As we’ve seen, those constraints are depicted in our graph. For example, the fact that our fertilizer needs to have at least 18 units of nitrogen-based compounds tells us that three times 𝐴 plus six times 𝐵 must be greater than or equal to 18. From our table, we note that each kilogram of fertilizer type A provides three units of nitrogen-based compounds, while each kilogram of type B provides six. So that’s one constraint. A second is that our fertilizer needs to have at least six units of phosphate compounds. We can write that as two times 𝐴 plus 𝐵 is greater than or equal to six. This expression comes from the fact that each kilogram of type A fertilizer provides two units of phosphate compounds, while each kilogram of type B provides one.
This inequality we’ve developed for the phosphate compounds involved can be seen on our graph using this pink line. Likewise, our first constraint can be shown using the second pink line. Because both of these constraints say that the total number of kilograms of A and B must be greater than or equal to some number, when we look at our graph, it’s actually the region marked out in gray which is our allowed region. Any points in this gray-shaded space would meet these conditions for the fertilizer quality. So when we look for the minimum cost that will satisfy these requirements, the points that we’ll need to investigate are points that border the great region in our graph.

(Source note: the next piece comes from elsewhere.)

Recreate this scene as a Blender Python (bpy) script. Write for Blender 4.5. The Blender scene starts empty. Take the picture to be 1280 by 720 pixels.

There are three such points that we could think of as vertices: one right here, one here, and one here. Note, by the way, that neither negative 𝑥- nor negative 𝑦-values on our graph would meet our conditions because a negative value in either direction would indicate some negative number of kilograms of fertilizer type. All that said, our focus is in the first quadrant and on the area shaded in gray. Of all of these points, though, and there are infinitely many in the gray area, it’s only those three points we’ve highlighted in orange that might minimize our objective function.
Let’s look then at the coordinates of these three points. Looking closely at our top point, we see it has an 𝑥-value of zero and a 𝑦-value of six. The next point down from that has coordinates two, two. Our third point has coordinates six, zero. So then we’ll substitute each one of these three points into our cost function. And then we’ll consider the outputs of those calculations. For our first point, we have a cost of 170 times zero plus 120 times six; that’s 720. For our second point, the cost is 170 times two plus 120 times two or 580. And lastly, 170 times six plus 120 times zero is 1020.
Remembering that we want to minimize the total cost of our fertilizer, it’s the lowest of these three values that we’ll choose. So the smallest amount of money the farmer can spend on fertilizer while still satisfying these quality requirements is 580 Egyptian pounds.